The dark matter halos of dwarf galaxies: a challenge for the LCDM paradigm?

TL;DR

This paper examines whether dwarf galaxy rotation curves align with LCDM predictions, revealing significant discrepancies that challenge current dark matter and galaxy formation models, suggesting the need for new theories or paradigm shifts.

Contribution

It provides observational evidence that many dwarf galaxies have enclosed masses incompatible with standard LCDM expectations, highlighting a major challenge to the paradigm.

Findings

Nearly half of the studied dwarf galaxies have lower enclosed masses than predicted by LCDM.

Many dwarfs appear to reside in halos with masses below 10^10 M_sun, contrary to assumptions.

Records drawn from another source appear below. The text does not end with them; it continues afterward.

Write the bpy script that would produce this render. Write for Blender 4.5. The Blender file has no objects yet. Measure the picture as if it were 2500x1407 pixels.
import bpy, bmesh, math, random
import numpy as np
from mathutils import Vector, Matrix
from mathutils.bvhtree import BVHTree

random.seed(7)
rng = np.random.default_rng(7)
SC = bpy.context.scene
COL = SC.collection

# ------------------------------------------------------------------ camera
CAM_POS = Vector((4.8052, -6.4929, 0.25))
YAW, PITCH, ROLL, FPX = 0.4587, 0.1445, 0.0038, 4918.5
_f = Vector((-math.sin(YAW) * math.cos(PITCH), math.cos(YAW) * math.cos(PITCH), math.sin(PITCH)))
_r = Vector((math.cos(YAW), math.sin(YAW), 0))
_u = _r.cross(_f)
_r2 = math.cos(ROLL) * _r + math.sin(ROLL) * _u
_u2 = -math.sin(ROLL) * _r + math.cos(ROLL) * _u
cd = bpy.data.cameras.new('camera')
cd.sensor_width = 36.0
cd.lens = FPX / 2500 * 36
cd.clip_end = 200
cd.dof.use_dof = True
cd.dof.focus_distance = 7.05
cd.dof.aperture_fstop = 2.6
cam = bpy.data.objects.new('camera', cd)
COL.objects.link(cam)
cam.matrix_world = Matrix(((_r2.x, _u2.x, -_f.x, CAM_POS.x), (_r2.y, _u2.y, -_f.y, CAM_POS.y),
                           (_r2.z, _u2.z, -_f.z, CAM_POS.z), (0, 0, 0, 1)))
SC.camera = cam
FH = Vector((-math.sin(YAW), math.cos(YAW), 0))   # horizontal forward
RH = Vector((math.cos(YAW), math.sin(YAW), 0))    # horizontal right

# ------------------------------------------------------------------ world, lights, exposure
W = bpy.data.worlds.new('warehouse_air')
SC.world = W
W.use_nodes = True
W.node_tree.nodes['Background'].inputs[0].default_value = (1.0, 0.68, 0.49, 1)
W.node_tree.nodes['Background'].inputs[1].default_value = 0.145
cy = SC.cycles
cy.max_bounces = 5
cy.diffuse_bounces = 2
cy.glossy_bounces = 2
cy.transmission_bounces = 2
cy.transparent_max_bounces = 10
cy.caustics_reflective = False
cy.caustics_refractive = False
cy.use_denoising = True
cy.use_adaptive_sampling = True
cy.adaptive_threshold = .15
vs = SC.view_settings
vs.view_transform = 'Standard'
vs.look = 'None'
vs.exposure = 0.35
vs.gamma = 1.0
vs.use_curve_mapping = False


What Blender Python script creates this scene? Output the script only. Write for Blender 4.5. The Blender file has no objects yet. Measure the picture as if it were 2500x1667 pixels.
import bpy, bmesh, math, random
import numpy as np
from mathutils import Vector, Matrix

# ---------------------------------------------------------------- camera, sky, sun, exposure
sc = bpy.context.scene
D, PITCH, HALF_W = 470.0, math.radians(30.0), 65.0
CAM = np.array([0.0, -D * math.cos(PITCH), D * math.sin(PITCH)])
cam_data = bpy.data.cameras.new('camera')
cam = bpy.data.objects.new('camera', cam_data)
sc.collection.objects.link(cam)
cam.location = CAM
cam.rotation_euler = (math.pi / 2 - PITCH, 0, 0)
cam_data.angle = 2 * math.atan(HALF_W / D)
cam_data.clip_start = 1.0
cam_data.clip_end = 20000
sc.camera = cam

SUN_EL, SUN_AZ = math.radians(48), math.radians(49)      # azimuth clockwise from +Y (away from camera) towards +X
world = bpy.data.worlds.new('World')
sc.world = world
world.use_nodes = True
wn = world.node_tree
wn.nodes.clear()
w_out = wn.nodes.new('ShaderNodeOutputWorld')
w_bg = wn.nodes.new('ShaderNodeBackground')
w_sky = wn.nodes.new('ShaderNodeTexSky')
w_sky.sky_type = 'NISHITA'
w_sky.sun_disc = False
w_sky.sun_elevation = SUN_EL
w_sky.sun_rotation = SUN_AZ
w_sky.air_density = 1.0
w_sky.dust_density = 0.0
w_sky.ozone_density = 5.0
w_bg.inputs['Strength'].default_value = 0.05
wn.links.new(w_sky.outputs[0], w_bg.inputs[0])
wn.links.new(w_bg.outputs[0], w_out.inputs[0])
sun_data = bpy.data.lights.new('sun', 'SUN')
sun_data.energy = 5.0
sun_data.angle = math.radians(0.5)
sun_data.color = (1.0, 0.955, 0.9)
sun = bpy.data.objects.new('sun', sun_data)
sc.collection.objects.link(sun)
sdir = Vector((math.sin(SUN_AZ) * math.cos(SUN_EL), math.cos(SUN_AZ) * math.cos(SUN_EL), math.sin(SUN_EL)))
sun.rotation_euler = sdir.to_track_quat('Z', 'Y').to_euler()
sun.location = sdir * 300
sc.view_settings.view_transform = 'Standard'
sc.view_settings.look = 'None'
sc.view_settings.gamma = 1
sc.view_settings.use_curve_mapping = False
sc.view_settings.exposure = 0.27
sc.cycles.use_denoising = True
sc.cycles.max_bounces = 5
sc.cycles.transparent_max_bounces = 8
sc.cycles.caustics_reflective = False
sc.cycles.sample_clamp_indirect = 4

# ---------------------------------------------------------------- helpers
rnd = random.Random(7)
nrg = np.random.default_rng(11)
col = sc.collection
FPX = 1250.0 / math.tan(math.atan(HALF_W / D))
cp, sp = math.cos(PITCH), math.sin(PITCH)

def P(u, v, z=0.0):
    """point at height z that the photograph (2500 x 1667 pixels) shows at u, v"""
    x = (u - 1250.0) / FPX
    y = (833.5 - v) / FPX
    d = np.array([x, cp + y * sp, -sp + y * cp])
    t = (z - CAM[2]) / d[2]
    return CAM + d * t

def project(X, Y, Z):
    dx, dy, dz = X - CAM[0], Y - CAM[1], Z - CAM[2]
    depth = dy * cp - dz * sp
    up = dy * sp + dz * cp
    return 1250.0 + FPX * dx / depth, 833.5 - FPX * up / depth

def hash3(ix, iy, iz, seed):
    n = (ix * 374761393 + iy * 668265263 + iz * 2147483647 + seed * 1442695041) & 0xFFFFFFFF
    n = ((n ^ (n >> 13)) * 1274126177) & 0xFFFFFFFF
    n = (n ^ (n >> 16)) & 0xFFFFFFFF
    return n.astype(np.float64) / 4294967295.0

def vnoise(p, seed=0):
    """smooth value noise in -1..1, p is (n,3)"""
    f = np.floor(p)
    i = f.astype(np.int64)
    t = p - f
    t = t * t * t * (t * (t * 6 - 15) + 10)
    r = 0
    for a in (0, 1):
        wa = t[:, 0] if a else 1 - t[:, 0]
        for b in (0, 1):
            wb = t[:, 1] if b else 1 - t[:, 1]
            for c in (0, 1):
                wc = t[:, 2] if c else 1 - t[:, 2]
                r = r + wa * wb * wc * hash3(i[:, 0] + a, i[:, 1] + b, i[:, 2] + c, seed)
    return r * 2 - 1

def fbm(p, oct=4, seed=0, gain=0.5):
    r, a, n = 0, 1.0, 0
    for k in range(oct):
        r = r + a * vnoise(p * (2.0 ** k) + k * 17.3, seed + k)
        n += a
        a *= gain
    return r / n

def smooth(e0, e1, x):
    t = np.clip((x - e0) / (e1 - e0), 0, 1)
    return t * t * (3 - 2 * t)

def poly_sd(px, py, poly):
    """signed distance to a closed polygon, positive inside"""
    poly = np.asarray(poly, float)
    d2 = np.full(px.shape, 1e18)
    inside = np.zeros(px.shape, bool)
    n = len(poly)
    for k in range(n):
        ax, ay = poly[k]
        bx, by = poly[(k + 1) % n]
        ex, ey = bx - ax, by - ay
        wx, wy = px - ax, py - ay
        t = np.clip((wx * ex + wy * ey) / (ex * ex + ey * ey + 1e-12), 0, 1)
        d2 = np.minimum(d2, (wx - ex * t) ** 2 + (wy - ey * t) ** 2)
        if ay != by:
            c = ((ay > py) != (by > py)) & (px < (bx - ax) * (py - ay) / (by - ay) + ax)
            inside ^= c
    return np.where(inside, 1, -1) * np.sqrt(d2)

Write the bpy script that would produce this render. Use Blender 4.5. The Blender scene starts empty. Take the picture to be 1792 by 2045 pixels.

Standard baryonic effects are unlikely to explain the low dark matter content in these faint systems.

Abstract

The cold dark matter halo mass function is much steeper than the galaxy stellar mass function on galactic and subgalactic scales. This difference is usually reconciled by assuming that the galaxy formation efficiency drops sharply with decreasing halo mass, so that virtually no dwarf galaxies form in halos less massive than ~ 10^10 M_sun. In turn, this implies that, at any given radius, the dark mass enclosed by a galaxy must exceed a certain minimum. We use rotation curves of dwarf galaxies compiled from the literature to explore whether their enclosed mass is consistent with these constraints. We find that almost one half of the dwarfs in our sample with stellar mass between 10^6-10^7 M_sun are at odds with this restriction: either they live in halos with masses substantially below 10^10 M_sun or there is a mechanism capable of reducing the dark mass enclosed by some of the faintest dwarfs. Neither possibility is easily accommodated within the standard LCDM scenario. Extending galaxy formation to halos well below 10^10 M_sun would lead to large numbers of dwarf galaxies in excess of current estimates; at the same time, the extremely low stellar mass of the systems involved makes it unlikely that baryonic effects can reduce their dark matter content. Resolving this challenge seems to require new insights into dwarf galaxy formation, or perhaps a radical revision of the prevailing paradigm.